The Format Painter

Style one element the way you want, then paint that look onto as many others as you like.

The format painter copies the styling of one element and applies it to others, so a diagram stays visually consistent without re-dialling every colour, border, and text setting by hand. Style one element exactly how you want it, then spread that look across the canvas.

Painting a style

The format painter comes in two forms. The quick one-shot version copies a source element's style and applies it to the next element you click, then ends. The persistent version lives in the palette as the Format tool (a paintbrush icon), so you can keep painting target after target.

Picking the Format tool walks you through two phases with an on-screen banner:

First the banner reads "Select a base element to copy its style". Click the element whose look you want to reuse.

The banner then reads "Tap elements to paint this style onto them". Every element you click now takes on the base element's formatting, and the base stays armed so you can keep going.

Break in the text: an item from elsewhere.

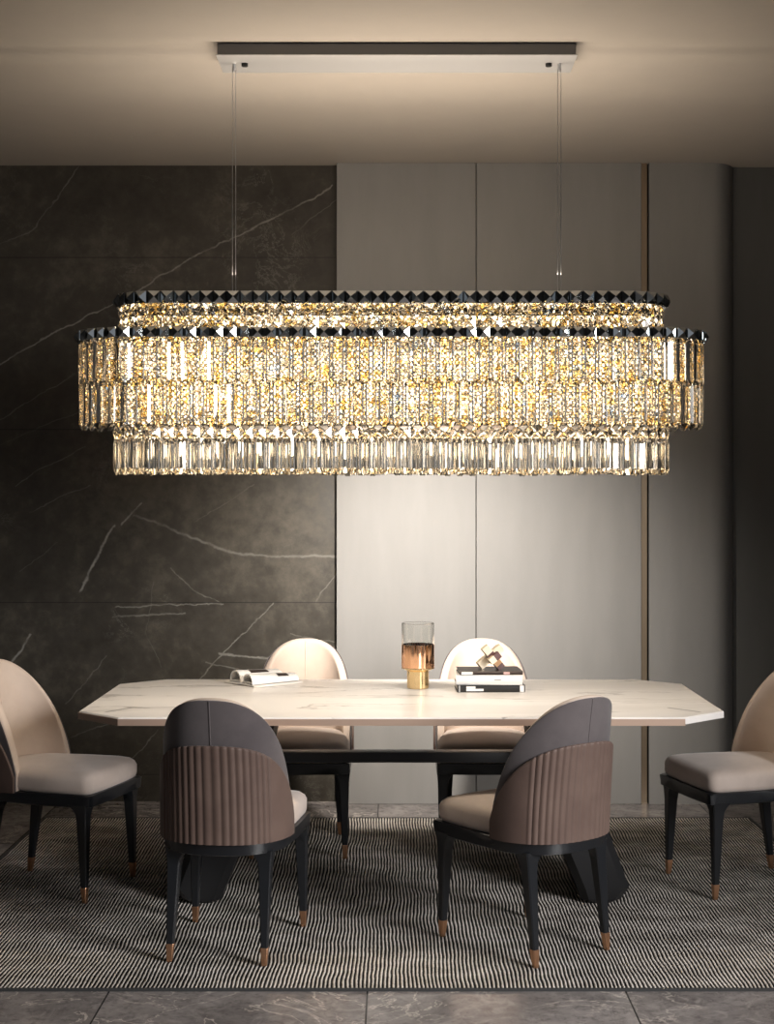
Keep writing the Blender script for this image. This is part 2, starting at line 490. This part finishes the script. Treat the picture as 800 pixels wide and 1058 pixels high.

Click Done, or switch to another tool, to exit. Leaving the tool disarms the base element.

What it copies

The format painter copies cosmetic styling: fill, border, and text colours, border weight and pattern, text formatting, and looping element animations, which are all cosmetic so they travel with the paint.

A couple of things stay put by design: aspect-ratio lock is not currently copied, so a painted element keeps its own width-to-height behaviour. The painter applies styling, not size or position, so your layout is never disturbed.

Because it only mutates elements, the format painter is available to editors. View-only visitors will not see it, since there is nothing for them to change.

Build one "reference" element with the exact colours, border, and text you want, then use the persistent Format tool to bring every related element into line in a few quick clicks.